Pretty funny stuff, but just to remind you that Molly Ivins wasn’t/isn’t the only decent person from Texas. While the majority appears to be not too bright, we probably shouldn’t paint with too wide a brush. Although I admit that I too have thoughts of wishing Texas would just secede or fall into the Gulf myself.
Still, there are many good Texans, some of whom are active here.
Yeah, definitely bonkers. Especially when people waste their energy complaining about attention whores like Ted Nugent or a dead Andrew Breitbart instead of criticizing the betrayals and underhandedness of arguably the most influencial person in the world: the guy who gave the SOTU.
I used to live in Massachusetts. At one point, I had a roommate from Texas. His attitude was that things are better, bigger, and more impressive in Texas. I eventually got him to stop by explaining that Massachusetts is more than just an hour ahead of Texas. That was 20 years ago.
Today I realize that my statement was far truer than I originally thought.
True. The most ridiculous thing about the Republican Party is that the DLC convinced the Democratic Party to use the Republican Party as its role model.
P.S. Ted Nugent has never affected my daily life one whit. Since 1992, though, DLCers, New Democrats, Third Wayers and No Labelers have affected all our daily lives a whole lot.
And there is no major Party to fight to fight them, thanks in some measure to leftist who want to complain bitterly about Obama everywhere but in the voting booth.
I grew up in Texas, San Antonio, to be specific.
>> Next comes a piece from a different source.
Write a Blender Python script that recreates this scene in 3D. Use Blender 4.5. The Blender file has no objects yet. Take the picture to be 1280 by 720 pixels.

I never did like living in the place–too hot, hardly ever snows, nasty crawling flying biting things, and I’m allergic to just about everything that grows there.
I had to take so much antihistamine to keep my eyes from swelling shut that I would pop positive for amphetamines on drug tests.
So I did the sensible thing. I moved away the first chance I got, and I have no intention of ever going back, except for brief visits to family if and when I can ever afford them.
Personal preferences aside, though, I find this sort of geographic broad-brushing inaccurate and counterproductive, Cynicman. By doing so, you ignore the fact that a solid 40% of Texans who vote are just as appalled by the likes of the Republican congresscritter whom you didn’t bother to name(that’s OK, I’m not going to bother to look him up, either). Or the fact that neither San Antonio proper nor Travis County as a whole(that includes Austin, BTW) ever voted for Reagan or Bush or McCain or Romney.
That’s a whole LOT of people whose home state you are bashing. I see no useful purpose in doing so.
I was born in San Antonio and spent the first 13 years of my life there. For me it was a great place to be a kid. There were certainly many problems, but as they began to intrude on my life, my parents divorced and we moved away.
As an adult I moved to Houston with my wife. Again, it was a good place to live. The craziness shown to the rest of the world is not the whole state population. In fact, the far right worked hard to skew the voting districts and attended school board meetings to get their viewpoints expressed and candidates elected. Too many people stood by, now because they agreed, but because they didn’t want to do the work of opposing this by showing up. Now the extremists have a big sounding board and seem to represent everyone.
I haven’t lived there for many years, but I have enough life experience to give personal examples. I won’t now so you can say that I don’t know what I am talking about, but I’ll live with that for now.
Personal examples of…what? I don’t know. I’m can’t say you don’t know what you are talking about unless I know what you are talking about.
And I really don’t. Please elucidate. Or not. Up to you.